Sunday, January 13, 2008

The Yiddish Policemen's Union

The Yiddish Policemen's Union
by Michael Chabon
Harper Collins
There’s a certain moment in some books, a moment when you’re reading along, perfectly content with the story, interested in what happens next, enjoying the language, and then … something happens. A moment, a scene that lets you know that you’re not reading the book you thought you were reading, there is more going on here, not just in the plot, but in the atmosphere, there are metaphysical gears clicking into place around the space the reader occupies in the story and you know the author is definitely up to something.

And it’s glorious.

In Michael Chabon’s The Yiddish Policemen’s Union that moment comes in chapter 14, about 120 pages in. Up until this point the book is totally fine, brilliant in places, beautiful in the rest, but in chapter fourteen as an elderly Yiddish boundary maven narrates the story of his child chess prodigy and the way he helped a certain woman in his life, the author brings in such larger things that you definitely know Michael Chabon is up to something. And the book transcends.

It’s not like there’s not already a lot going on. The Yiddish Policemen’s Union is, on the surface, a murder mystery set in an alternate history venue. Branching off from history during the middle of World War 2, a certain congressman is run over by a car and killed. This congressman is notable in our history for being the primary legislator responsible for killing a bill that would have allowed Jewish settlers fleeing the holocaust to settle in the panhandle region around the city of Sitka, Alaska. In our world, of course, this did not happen. But in this one, it did, and a great many things have changed.

Chabon is not, however, out to give us a review of the intervening sixty years of History. This story is set in the modern day, a day in which the Jewish region is set to revert back to Alaskan hands. There is notstate of Israel, and the Jewish people are once again about to be set free into the world, with no place to go, and not many prospects. A lucky few will be allowed to remain, but for our main characters, their fate is far from certain.

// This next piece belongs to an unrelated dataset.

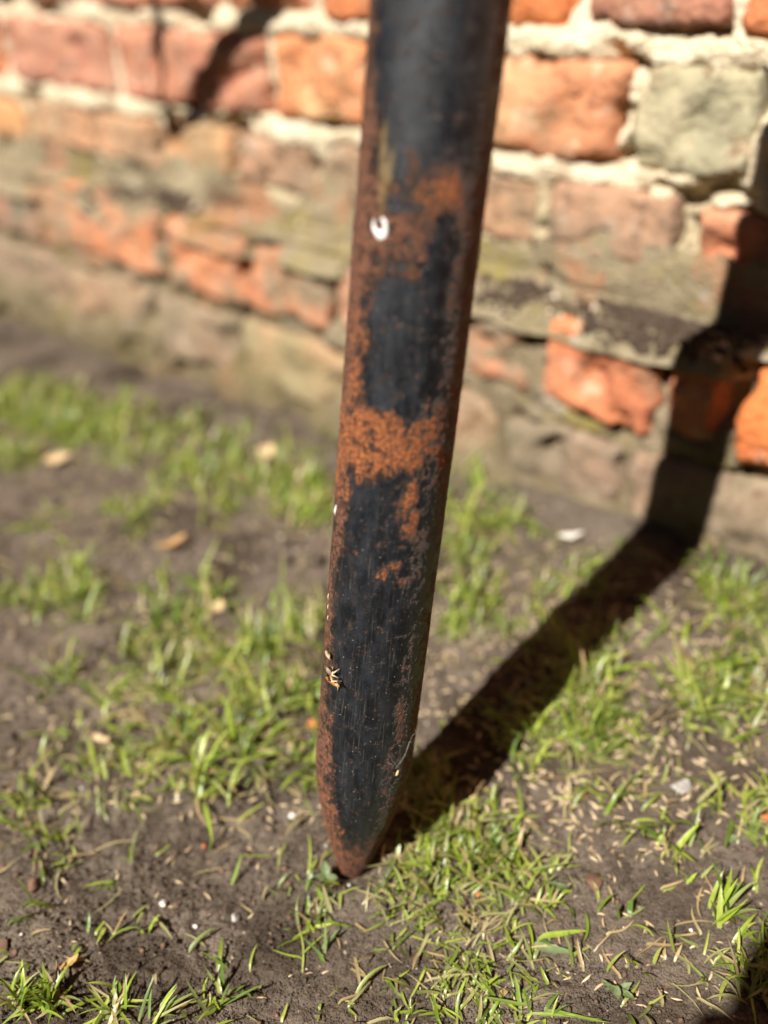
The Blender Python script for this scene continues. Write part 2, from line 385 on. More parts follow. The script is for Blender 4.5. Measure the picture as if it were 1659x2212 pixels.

And in this world a man is murdered. The simplest of tragedies weighed against the rest. But like all meaningful things in life, it is connected to the others in ways no one can imagine. Because living in his building is a certain detective, a broken man, weary from the many mistakes he’s made in his life, the people he’s pushed away, the lost loves and lost chances, and this case may – just may -- be his last shot at redemption.

I will say no more about the plot because the reader should have their own chapter fourteen moment, as I did. Let’s just say Chabon, already a Pulitzer prize winner (and one of my favorite novelists of all time) for his 2001 book The Amazing Adventures of Kavalier and Klay, is up to something. He’s using the tropes of the 40’s detective novels to do it. The language is more spare than his earlier works, written is present tense, the sentences clipped and sometimes terse, but buried within them are metaphor and wonder and the choppier rhythm begins to mimic the waves outside Sitka, the waves the lost jews will soon have to ride in order to find new lives.

I will give one warning. This is a murder mystery and in the end we know the truth about that crime. But the ending may not provide the proper sense of closure some readers may demand. Most of the key issued are resolved, but for many of the characters we have come to love, things have not been tied up with a bright, shiny bow. The future remains an open, uncertain thing, even if some have learned how they might begin to get through whatever is coming next.